* [Exercise directions]:
Hand back each line, unchanged, from the top down to the line where "from mathutils.bvhtree import BVHTree" sits.

* [Data excerpt]:
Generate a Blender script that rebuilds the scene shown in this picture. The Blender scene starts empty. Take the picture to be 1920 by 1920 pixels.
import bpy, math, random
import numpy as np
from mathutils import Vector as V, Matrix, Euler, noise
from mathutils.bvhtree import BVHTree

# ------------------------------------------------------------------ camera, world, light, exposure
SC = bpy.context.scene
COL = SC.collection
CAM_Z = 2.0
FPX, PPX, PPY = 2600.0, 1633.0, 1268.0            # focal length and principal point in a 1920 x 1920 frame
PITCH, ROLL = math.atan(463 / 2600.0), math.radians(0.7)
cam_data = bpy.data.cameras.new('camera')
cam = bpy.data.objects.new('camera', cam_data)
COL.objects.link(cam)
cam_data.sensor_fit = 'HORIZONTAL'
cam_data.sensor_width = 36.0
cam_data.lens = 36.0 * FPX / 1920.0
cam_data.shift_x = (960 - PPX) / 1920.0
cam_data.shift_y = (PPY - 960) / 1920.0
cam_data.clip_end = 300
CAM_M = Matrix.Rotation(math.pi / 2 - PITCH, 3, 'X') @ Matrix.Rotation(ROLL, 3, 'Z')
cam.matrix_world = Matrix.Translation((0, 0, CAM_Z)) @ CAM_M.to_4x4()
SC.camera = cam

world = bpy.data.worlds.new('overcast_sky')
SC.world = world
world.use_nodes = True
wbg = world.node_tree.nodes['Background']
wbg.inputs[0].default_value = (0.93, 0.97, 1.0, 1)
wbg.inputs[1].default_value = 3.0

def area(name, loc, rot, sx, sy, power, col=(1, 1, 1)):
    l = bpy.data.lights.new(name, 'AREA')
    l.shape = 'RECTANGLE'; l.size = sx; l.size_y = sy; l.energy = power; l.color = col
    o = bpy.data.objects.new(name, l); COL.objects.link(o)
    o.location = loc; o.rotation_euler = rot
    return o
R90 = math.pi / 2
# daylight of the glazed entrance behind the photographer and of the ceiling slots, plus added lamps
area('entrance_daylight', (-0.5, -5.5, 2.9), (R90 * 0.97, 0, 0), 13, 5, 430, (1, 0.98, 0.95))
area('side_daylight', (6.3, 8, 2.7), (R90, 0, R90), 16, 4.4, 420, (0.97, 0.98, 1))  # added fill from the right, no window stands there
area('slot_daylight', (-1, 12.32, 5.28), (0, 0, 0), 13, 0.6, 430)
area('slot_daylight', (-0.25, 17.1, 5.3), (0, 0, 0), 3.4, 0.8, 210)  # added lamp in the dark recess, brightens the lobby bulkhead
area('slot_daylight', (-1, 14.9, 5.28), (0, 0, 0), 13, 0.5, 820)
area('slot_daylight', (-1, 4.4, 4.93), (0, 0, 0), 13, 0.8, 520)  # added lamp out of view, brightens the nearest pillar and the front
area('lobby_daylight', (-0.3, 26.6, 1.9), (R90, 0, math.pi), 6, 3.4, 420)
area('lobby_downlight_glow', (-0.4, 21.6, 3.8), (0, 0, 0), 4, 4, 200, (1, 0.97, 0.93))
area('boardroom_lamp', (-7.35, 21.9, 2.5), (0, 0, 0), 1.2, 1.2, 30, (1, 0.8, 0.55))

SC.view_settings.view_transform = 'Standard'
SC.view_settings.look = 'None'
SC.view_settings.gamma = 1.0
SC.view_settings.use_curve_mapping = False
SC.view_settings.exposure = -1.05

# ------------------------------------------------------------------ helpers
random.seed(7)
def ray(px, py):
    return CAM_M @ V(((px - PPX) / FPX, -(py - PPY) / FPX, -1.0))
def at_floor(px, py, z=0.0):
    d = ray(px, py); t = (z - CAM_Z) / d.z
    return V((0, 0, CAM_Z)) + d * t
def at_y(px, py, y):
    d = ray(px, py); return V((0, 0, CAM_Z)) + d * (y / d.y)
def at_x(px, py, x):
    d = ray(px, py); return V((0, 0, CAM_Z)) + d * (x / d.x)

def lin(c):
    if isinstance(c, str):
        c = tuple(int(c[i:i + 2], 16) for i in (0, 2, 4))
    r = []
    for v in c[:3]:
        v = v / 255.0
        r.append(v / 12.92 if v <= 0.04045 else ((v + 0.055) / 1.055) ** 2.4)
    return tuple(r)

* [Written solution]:
Generate a Blender script that rebuilds the scene shown in this picture. The Blender scene starts empty. Take the picture to be 1920 by 1920 pixels.
import bpy, math, random
import numpy as np
from mathutils import Vector as V, Matrix, Euler, noise
from mathutils.bvhtree import BVHTree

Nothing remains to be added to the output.